**Data supplied**
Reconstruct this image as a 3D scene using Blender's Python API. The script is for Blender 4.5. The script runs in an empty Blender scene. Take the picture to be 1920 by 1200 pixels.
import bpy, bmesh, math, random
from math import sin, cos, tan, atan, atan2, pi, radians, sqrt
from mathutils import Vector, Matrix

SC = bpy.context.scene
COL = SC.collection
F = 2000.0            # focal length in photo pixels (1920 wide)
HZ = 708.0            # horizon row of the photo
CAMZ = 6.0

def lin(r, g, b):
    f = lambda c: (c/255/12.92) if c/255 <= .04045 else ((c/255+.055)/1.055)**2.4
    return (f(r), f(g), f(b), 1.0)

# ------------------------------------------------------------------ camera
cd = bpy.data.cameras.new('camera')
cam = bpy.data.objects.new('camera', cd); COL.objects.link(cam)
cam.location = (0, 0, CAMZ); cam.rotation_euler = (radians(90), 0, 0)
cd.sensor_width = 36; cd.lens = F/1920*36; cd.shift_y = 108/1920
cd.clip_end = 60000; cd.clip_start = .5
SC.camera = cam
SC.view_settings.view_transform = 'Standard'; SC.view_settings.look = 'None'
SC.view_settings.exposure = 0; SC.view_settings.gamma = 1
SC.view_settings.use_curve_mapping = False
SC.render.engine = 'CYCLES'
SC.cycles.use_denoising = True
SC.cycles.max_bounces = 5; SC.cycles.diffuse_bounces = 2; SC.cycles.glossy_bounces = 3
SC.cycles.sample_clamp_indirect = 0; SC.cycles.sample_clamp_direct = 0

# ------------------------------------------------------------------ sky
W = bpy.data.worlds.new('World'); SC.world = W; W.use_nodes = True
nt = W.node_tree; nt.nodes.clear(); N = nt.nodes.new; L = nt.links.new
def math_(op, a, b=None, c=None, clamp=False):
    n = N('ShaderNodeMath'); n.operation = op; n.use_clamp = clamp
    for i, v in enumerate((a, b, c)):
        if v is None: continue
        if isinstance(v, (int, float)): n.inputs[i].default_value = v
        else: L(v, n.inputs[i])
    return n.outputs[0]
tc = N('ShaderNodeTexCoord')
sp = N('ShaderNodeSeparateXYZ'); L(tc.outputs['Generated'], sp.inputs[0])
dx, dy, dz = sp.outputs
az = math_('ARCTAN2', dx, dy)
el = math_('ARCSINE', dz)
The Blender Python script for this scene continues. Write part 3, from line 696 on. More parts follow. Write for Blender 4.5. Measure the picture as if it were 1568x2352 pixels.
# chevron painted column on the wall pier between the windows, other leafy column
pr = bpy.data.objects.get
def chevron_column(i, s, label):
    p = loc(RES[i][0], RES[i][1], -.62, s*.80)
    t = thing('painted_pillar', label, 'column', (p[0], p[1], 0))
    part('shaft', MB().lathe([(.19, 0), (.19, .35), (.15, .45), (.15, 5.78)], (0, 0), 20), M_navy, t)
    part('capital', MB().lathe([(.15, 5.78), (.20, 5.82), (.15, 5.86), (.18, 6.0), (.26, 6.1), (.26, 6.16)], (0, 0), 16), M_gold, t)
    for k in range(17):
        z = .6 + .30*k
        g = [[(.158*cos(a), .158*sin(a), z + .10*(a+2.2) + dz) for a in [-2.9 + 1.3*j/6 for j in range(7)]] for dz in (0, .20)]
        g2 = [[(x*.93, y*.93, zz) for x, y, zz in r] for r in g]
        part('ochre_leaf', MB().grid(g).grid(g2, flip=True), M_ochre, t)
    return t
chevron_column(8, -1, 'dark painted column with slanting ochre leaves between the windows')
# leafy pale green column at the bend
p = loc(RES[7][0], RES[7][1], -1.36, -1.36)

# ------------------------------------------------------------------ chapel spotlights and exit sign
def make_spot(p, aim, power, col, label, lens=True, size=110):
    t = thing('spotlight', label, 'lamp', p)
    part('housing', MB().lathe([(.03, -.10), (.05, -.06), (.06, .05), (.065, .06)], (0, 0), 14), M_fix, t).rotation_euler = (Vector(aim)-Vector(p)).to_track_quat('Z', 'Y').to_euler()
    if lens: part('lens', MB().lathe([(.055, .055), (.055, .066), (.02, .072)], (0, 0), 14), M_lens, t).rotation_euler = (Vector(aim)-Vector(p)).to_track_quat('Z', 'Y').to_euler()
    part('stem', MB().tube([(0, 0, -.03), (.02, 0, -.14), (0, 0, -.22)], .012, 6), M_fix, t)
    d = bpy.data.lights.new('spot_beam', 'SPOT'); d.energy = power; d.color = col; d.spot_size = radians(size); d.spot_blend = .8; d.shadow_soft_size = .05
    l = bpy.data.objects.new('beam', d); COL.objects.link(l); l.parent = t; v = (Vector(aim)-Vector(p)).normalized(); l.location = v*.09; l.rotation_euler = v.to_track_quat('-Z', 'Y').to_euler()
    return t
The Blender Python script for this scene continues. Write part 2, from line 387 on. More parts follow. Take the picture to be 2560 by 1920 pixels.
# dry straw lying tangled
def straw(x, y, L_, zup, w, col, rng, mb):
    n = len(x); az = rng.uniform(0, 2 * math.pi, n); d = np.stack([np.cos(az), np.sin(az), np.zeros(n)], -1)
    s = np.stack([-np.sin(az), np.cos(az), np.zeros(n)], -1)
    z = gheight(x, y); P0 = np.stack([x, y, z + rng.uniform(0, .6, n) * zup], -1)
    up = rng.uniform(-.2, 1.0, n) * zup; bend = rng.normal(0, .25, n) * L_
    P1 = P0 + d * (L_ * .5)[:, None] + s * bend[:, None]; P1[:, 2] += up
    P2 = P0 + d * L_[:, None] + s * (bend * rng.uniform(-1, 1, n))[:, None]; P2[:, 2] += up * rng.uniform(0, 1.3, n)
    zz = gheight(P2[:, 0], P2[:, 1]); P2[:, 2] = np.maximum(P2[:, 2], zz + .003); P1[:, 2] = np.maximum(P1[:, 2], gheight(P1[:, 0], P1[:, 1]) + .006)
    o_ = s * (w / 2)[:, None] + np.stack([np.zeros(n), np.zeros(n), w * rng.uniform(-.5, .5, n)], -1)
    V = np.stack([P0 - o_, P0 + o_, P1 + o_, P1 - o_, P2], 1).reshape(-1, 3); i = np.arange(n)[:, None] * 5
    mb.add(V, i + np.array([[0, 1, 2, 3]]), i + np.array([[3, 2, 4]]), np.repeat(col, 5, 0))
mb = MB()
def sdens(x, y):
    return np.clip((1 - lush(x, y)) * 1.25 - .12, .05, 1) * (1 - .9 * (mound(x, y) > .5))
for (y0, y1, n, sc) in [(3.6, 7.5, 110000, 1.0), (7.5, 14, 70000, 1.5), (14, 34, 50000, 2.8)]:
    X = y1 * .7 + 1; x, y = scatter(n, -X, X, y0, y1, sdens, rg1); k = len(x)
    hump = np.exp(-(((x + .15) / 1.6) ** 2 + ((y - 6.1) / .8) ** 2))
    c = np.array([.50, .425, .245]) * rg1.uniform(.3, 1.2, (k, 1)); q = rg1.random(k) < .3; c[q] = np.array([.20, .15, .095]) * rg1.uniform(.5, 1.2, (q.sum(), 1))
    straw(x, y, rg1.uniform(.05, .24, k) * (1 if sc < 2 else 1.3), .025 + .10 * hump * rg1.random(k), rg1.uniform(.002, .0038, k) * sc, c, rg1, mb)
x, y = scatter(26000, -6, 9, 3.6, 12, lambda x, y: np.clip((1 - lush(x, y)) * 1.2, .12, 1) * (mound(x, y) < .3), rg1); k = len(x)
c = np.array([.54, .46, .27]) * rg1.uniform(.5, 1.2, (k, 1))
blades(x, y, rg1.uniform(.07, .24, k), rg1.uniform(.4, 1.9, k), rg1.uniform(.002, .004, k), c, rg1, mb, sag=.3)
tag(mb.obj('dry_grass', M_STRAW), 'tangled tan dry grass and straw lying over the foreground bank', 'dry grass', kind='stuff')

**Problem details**
In the listing above, find the lines holding the word "Take" and copy them.

**Task solution**
Reconstruct this image as a 3D scene using Blender's Python API. The script is for Blender 4.5. The script runs in an empty Blender scene. Take the picture to be 1920 by 1200 pixels.
The Blender Python script for this scene continues. Write part 2, from line 387 on. More parts follow. Take the picture to be 2560 by 1920 pixels.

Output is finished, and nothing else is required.